The divorce rate for second marriages is 60%.

 

The divorce rate for second marriages where one of the spouses already has children is 65%.

Drum roll: The divorce rate for Rachel and my category – where both spouses already have children – is a whopping 70%.

I immediately call Rachel. I tell her the statistics.

“Jesus,” she says.

I tell her I’m actually pleased to discover the difficulty of what we’ve undertaken. It’s as if we’re climbing the highest marital peak. We’ll leave Mt. Hood to lesser couples: we’re tackling Everest. “We rock!” I say to Rachel on the phone.

“Yeah,” she says, “Or, we’re screwed.”

The statistics don’t worry me. Nineteen months of marriage has dispelled any starry-eyed visions we may have had about a very Brady stepfamily life, but I am as sure as I was on our wedding day that we will be married till death do us part. Why? I could list a bunch of stuff: we get each other’s jokes, have the same values, and both prefer Dairy Queen to Baskin Robbins. Plus, Rachel’s hot. But ultimately it comes down to this: we’ve decided this is it. Whatever happens, we’re together. The cross-currents in stepfamilies are treacherous – the work of traditional first-marriage families is child’s play compared to what stepfamilies must navigate. But even in the most difficult moments, I have always known that Rachel’s commitment to me and to my daughter is unshakeable. Same with me, to Rachel and her sons.

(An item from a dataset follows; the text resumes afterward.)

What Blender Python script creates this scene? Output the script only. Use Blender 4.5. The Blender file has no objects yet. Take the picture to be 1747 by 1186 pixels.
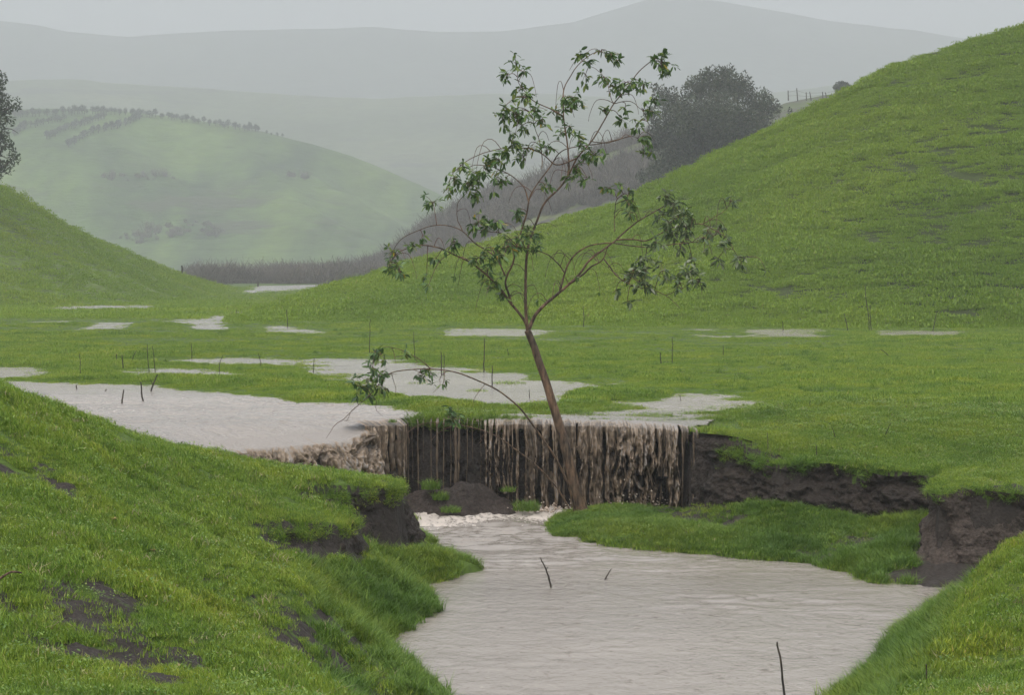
import bpy, math, random
import numpy as np
from mathutils import Vector, Matrix

# ------------------------------------------------------------------ camera, sky, light
scene = bpy.context.scene
col = scene.collection
CAM_H = 1.8
F = 1747 * 70 / 36.0
PITCH = math.atan(136 / F)
cam_d = bpy.data.cameras.new("camera")
cam_d.lens = 70; cam_d.sensor_width = 36
cam_d.clip_start = 0.1; cam_d.clip_end = 9000
cam = bpy.data.objects.new("camera", cam_d)
cam.location = (0, 0, CAM_H)
cam.rotation_euler = (math.pi / 2 - PITCH, 0, 0)
col.objects.link(cam)
scene.camera = cam

SUN_EL, SUN_AZ = math.radians(62), math.radians(200)
world = bpy.data.worlds.new("World"); scene.world = world
world.use_nodes = True
wt = world.node_tree; wt.nodes.clear()
w_out = wt.nodes.new("ShaderNodeOutputWorld")
w_bg = wt.nodes.new("ShaderNodeBackground")
w_sky = wt.nodes.new("ShaderNodeTexSky")
w_sky.sky_type = 'NISHITA'; w_sky.sun_disc = False
w_sky.sun_elevation = SUN_EL; w_sky.sun_rotation = SUN_AZ
w_sky.air_density = 1.0; w_sky.dust_density = 6.0; w_sky.ozone_density = 1.0
w_hsv = wt.nodes.new("ShaderNodeHueSaturation"); w_hsv.inputs['Saturation'].default_value = 0.25
w_geo = wt.nodes.new("ShaderNodeTexCoord")
w_sep = wt.nodes.new("ShaderNodeSeparateXYZ")
w_ramp = wt.nodes.new("ShaderNodeValToRGB")      # overcast cloud deck: brighter overhead, dimmer at the horizon
w_ramp.color_ramp.elements[0].position = 0.0; w_ramp.color_ramp.elements[0].color = (2.9, 3.0, 3.2, 1)
w_ramp.color_ramp.elements[1].position = 1.0; w_ramp.color_ramp.elements[1].color = (11.6, 11.8, 12.2, 1)
w_mix = wt.nodes.new("ShaderNodeMix"); w_mix.data_type = 'RGBA'; w_mix.inputs[0].default_value = 0.8
wt.links.new(w_geo.outputs['Generated'], w_sep.inputs[0])
wt.links.new(w_sep.outputs['Z'], w_ramp.inputs[0])
wt.links.new(w_sky.outputs[0], w_hsv.inputs['Color'])
wt.links.new(w_hsv.outputs[0], w_mix.inputs[6])
wt.links.new(w_ramp.outputs[0], w_mix.inputs[7])
wt.links.new(w_mix.outputs[2], w_bg.inputs[0])
w_bg.inputs[1].default_value = 0.13
wt.links.new(w_bg.outputs[0], w_out.inputs[0])

sun_d = bpy.data.lights.new("sun", 'SUN'); sun_d.energy = 0.9; sun_d.angle = math.radians(25)
sun_d.color = (1.0, 0.97, 0.92)
sun = bpy.data.objects.new("sun", sun_d)
sd = Vector((math.sin(SUN_AZ) * math.cos(SUN_EL), math.cos(SUN_AZ) * math.cos(SUN_EL), math.sin(SUN_EL)))
sun.rotation_euler = sd.to_track_quat('Z', 'Y').to_euler()
col.objects.link(sun)

scene.view_settings.view_transform = 'Standard'
scene.view_settings.look = 'None'
scene.view_settings.gamma = 1
scene.view_settings.exposure = 0.93
scene.render.engine = 'CYCLES'
scene.cycles.use_denoising = True
scene.cycles.denoising_prefilter = 'ACCURATE'
scene.cycles.max_bounces = 8
scene.cycles.diffuse_bounces = 3
scene.cycles.glossy_bounces = 2
scene.cycles.transmission_bounces = 3
scene.cycles.transparent_max_bounces = 6
scene.cycles.volume_bounces = 1
HAZE = 0.00115

# ------------------------------------------------------------------ numbers
rng = np.random.default_rng(7)
random.seed(7)

def ray(px, py):
    """direction (dx, dz) per metre of y for a photograph pixel"""
    u = (np.asarray(px, float) - 873.5) / F; v = (593 - np.asarray(py, float)) / F
    c, s = math.cos(PITCH), math.sin(PITCH)
    fy = c + v * s; fz = -s + v * c
    return u / fy, fz / fy
def WZ(px, py, z):
    dx, dz = ray(px, py); D = (z - CAM_H) / dz
    return np.array([dx * D, D, z], float)
def WD(px, py, D):
    dx, dz = ray(px, py)
    return np.array([dx * D, D, CAM_H + dz * D], float)

def _h(ix, iy, iz, seed):
    n = (ix.astype(np.int64) * 374761393 + iy.astype(np.int64) * 668265263 + iz.astype(np.int64) * 2147483647 + seed * 1274126177) & 0xffffffff
    n = ((n ^ (n >> 13)) * 1274126177) & 0xffffffff
    n = ((n ^ (n >> 16)) * 2246822519) & 0xffffffff
    return ((n ^ (n >> 15)) & 0xffffff) / float(0xffffff) * 2 - 1
def vn(x, y, z=None, seed=0):
    x = np.asarray(x, float); y = np.asarray(y, float)
    z = np.zeros_like(x) if z is None else np.asarray(z, float)
    ix, iy, iz = np.floor(x), np.floor(y), np.floor(z)
    fx, fy, fz = x - ix, y - iy, z - iz
    fx = fx * fx * (3 - 2 * fx); fy = fy * fy * (3 - 2 * fy); fz = fz * fz * (3 - 2 * fz)
    r = 0
    for a in (0, 1):
        for b in (0, 1):
            for c in (0, 1):
                w = (fx if a else 1 - fx) * (fy if b else 1 - fy) * (fz if c else 1 - fz)
                r = r + w * _h(ix + a, iy + b, iz + c, seed)
    return r
def fbm(x, y, z=None, o=4, seed=0, g=0.5):
    r = 0; a = 1.0; f = 1.0; t = 0
    for k in range(o):
        r = r + a * vn(np.asarray(x) * f + 17.3 * k, np.asarray(y) * f - 9.1 * k, None if z is None else np.asarray(z) * f + 3.7 * k, seed + k)
        t += a; a *= g; f *= 2.03
    return r / t
def sst(a, b, x):
    t = np.clip((np.asarray(x, float) - a) / (b - a), 0, 1); return t * t * (3 - 2 * t)

def sdist(P, x, y, closed=True):
    """signed distance (inside +) to polygon P, with the nearest edge's position"""
    P = np.asarray(P, float); n = len(P)
    best = np.full(x.shape, 1e9); pos = np.zeros(x.shape); inside = np.zeros(x.shape, bool)
    for i in range(n if closed else n - 1):
        a = P[i]; b = P[(i + 1) % n]; d = b - a; L = max(d @ d, 1e-9)
        t = np.clip(((x - a[0]) * d[0] + (y - a[1]) * d[1]) / L, 0, 1)
        q = np.hypot(x - a[0] - t * d[0], y - a[1] - t * d[1])
        m = q < best; best = np.where(m, q, best); pos = np.where(m, i + t, pos)
        if closed:
            c = ((a[1] > y) != (b[1] > y)) & (x < (b[0] - a[0]) * (y - a[1]) / ((b[1] - a[1]) or 1e-12) + a[0])
            inside ^= c
    return (np.where(inside, best, -best) if closed else best), pos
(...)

And there’s this: Two years ago, after Rachel and I got engaged, but while it was still just Alani and I living together in this house, my daughter and I lay together one night. I’d just read to her. She was nine.

“Dad,” she said after I put the book down, “You wouldn’t get divorced again, would you?

“No, honey,” I said, “I won’t.”

“Because, that would be….” she trailed off.

“Lame?” I said.

“Yeah.”

Most brides and grooms make vows to each other. Rachel and I did that, but we also made vows to three children. How do you break that promise? You don’t.